No Matter How Your Heart Is Grieving: Disney for the Sad

No Matter How Your Heart Is Grieving: Disney for the Sad:

The Disney World project, briefly, is to convince you—yes, you—that,
within the space of what employees call The Property, the apathy of a
hideously unfair world is suspended. Believe, the company instructs, and
you will be rewarded, irrespective of physical infirmity, age, size, or
gender. Few negative emotions are permitted in Disney World, and yet
the possibility of sadness is admitted in order for the company to
undertake the pitiless annihilation thereof. It’s one that many people
here want to stop feeling. In what feels like every line, we hear pairs
of women (accompanied by kids) discussing some bastard or other who left
or won’t leave, rarely in tones of blame, usually in terms of simple,
grim logistics.
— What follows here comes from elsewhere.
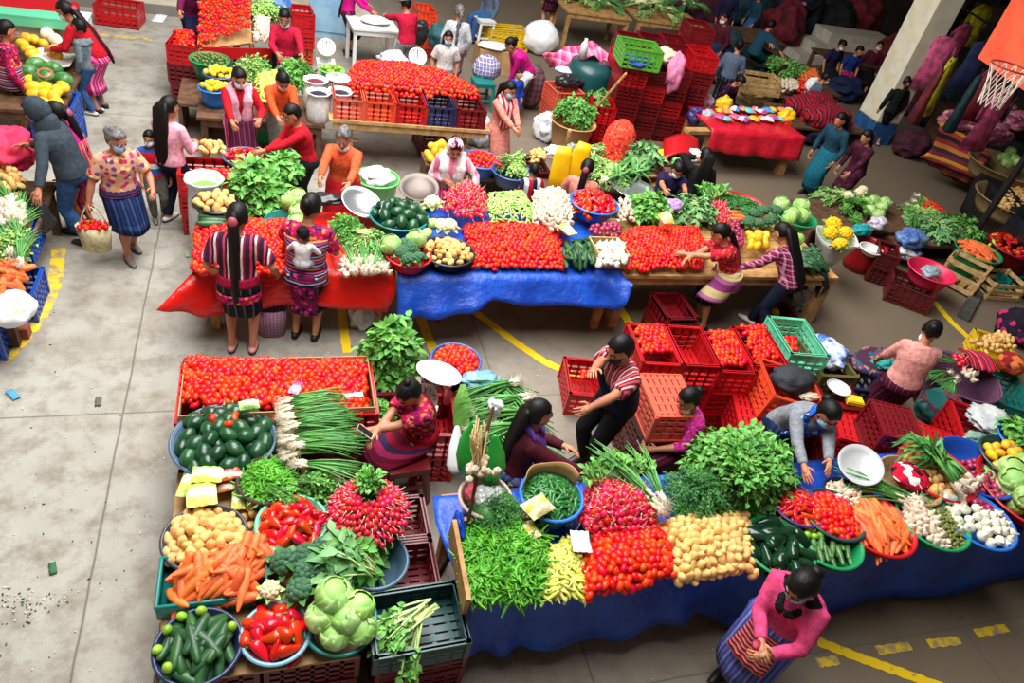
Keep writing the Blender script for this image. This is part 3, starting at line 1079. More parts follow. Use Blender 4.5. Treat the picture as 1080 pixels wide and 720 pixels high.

Wishing, dreaming—these are for people with less to
worry about. Kids, probably. Squash your own dreams quick, before
someone else tortures them to death. Disney’s prosaic response is best
expressed in a couple of lines in the theme from the studio’s 1950
cartoon “Cinderella,” which plays over and over again in various
arrangements pretty much everywhere in the Magic Kingdom:




“No matter how your heart is grieving,” it promises, “if you keep on believing, the dream that you wish will come true.”